Senator METZENBAUM. One of the concerns we understandably would have is whether or not there has been a reluctance to move forward on a criminal basis.

Senator THURMOND. Mr. Chairman, I regret that I cannot stay for this hearing. I am on this Criminal Code matter as a ranking member of Judiciary. I just wanted to explain that to you and to the Attorney General.

Senator METZENBAUM. Thank you for stopping by, Senator.

Mr. JAFFE. We will try, Mr. Chairman, to get all the information. we can. I doubt that we could get it, but I would like to get to you any information where we considered seriously prosecution and then did not take it.

Senator METZENBAUM. Mr. Jaffe, these are such unusual cases where the Government is prosecuting its own people that I cannot believe we cannot find it, whether it is in the retrieval system or in John Smith's head-how many John Smiths there are, I do not know.

One of the thrusts of my question comes back to my original inquiry concerning the matter of the agency judging its own people. What I am concerned about, the thrust of my question, has to do with whether or not there have been a host of instances in which there may or may not have been basis for prosecution, but that somebody leaned over backwards because he did not want to prose

cute a part of the team. It is the kind of thing, frankly, that the Attorney General has had the courage to go forward in the prosecution of the Kearney case, but certainly has been subjected to unbelieveable pressure as to what a terrible thing he is doing because he is prosecuting somebody in the FBI.

What I am asking about is, how many other cases have there been where it was questionable as to whether somebody did not have the courage of their convictions as does the Attorney General to move forward in that area?

Mr. JAFFE. Senator, I would merely like to say this, since you mention the reluctance to prosecute a member of the team. My own experience that deals with civil fraud, for example, frequently involves bribery, antikickback, or anything which involves a Government employee who is acting in concert, say, with a Government contractor or with someone else in those cases, invariably we will give immunity to the person who extended the bribe or to the contractor because we think it more important to get after the Government employee than it is to retrieve the money from the person who extended the bribe.

Our thinking at least-and I have observed it in Government in all the years I have been there is that, when it is a Government employee who is involved in wrongdoing, it is more important to reach him for the integrity of the Government than it is to reach his coconspirator who is outside the Government.

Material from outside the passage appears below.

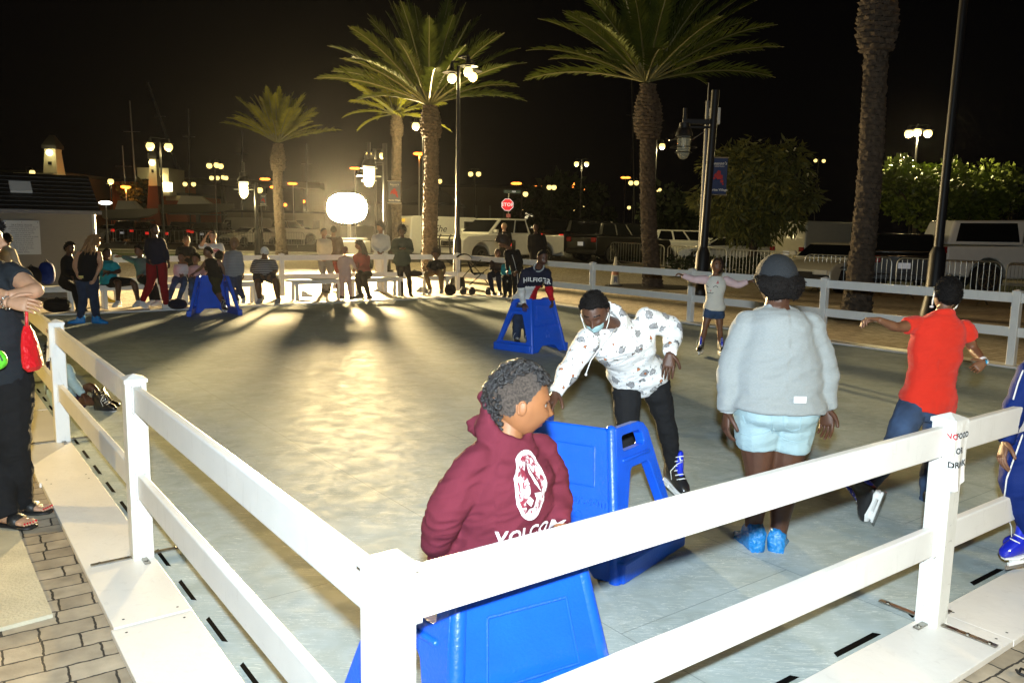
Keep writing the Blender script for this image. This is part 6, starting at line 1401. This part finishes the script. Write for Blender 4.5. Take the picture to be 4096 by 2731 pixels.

I merely offer you that for the way we have traditionally acted in those limited areas in which I have participated.

Senator METZENBAUM. Then I am certain that your investigation of the records will provide some supporting indication

Mr. JAFFE. Those would not be the constitutional wrongs, which I understood your question was addressed to.

Senator METZENBAUM. That is correct.

General BELL. We had plenty of prosecutions of Government employees, but not for constitutional wrongs.

Senator METZENBAUM. There are various organizations that represent Federal employees. Have any of them asked for or been consulted about this legislation?

General BELL. There has been some talk about them.

Mr. JAFFE. I think there has been some talk, but I did not participate in any conversation with representatives of the employee unions. General BELL. Let me ask Patricia Wald about that. Would you answer that, Ms. Wald?

Ms. WALD. They are certainly aware of the legislation, Mr. Chairman; we have had some phone conversations with them. I do not think they have been asked at this point to come down on one side or the other or to express themselves. They have not come to us and expressed any particular views with regard to the legislation.

Senator METZENBAUM. But all of the unions or labor organizations representing Federal employees are quite aware that this legislation is pending?

MS. WALD. Certainly the major ones are, Mr. Chairman; that is right.

Senator METZENBAUM. Is there any hard evidence that Federal employees have been inhibited in their proper activities by suits?